In the long-term absence of peace with the Palestinians, better to cease pursuing the unattainable and adopt policies that can strengthen the country at home and abroad.
Many thanks to Elliott Abrams and Amnon Lord for their thoughtful responses to my essay. Drawing on his own extensive experience, Abrams aptly highlights how the endless pursuit of an unattainable Israel-Palestinian agreement entails costs for the United States as well as for Israel, and also how the chaos currently sweeping the Middle East underlines the importance of preserving the region’s one remaining island of stability—and the folly of embarking on yet another destabilizing grand experiment. Lord, for his part, correctly emphasizes the need to maintain Israeli morale and “the national sense of justice and self-confidence,” a crucial addition to my own list of what Israel must do on the home front. He also reminds us of the hopeful significance of Israel’s burgeoning relations with both Asia and “moderate” Arab states.

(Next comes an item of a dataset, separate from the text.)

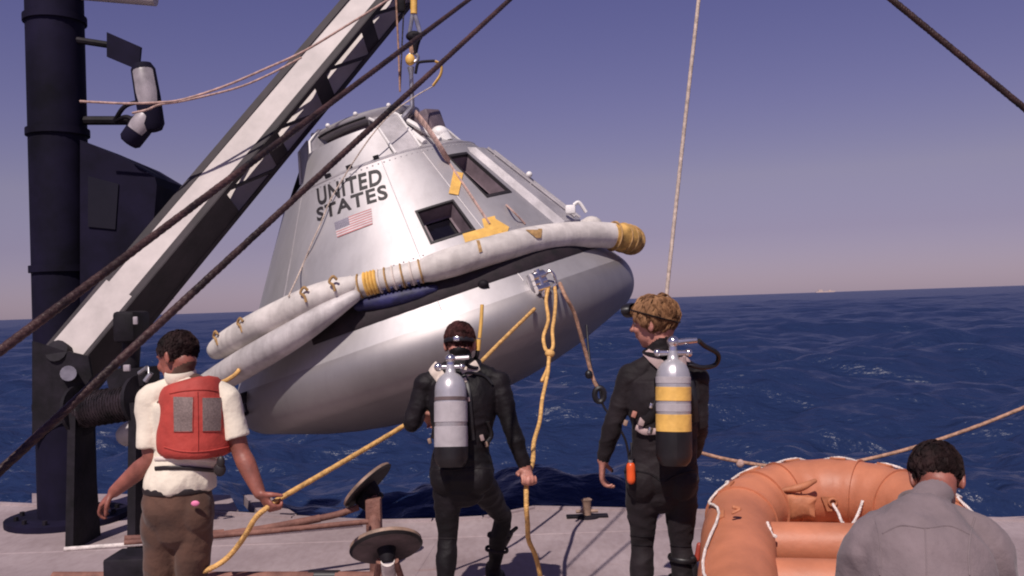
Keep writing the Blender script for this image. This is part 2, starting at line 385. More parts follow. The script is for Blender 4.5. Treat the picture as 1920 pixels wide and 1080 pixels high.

Lord points out that Israel’s own early history, before and after the state’s establishment, was characterized by strategies somewhat akin to the “cold war” model I propose in my essay. I agree, and I’d be delighted to see someone draw up a Hebrew-language version of such a strategy for Israel along the same lines, with examples drawn primarily from the country’s own Zionist experience. As Lord suggests, such an exercise, by providing a needed corrective to the course adhered to by Israel’s government in recent decades, might help persuade today’s Israelis that a change is actually feasible.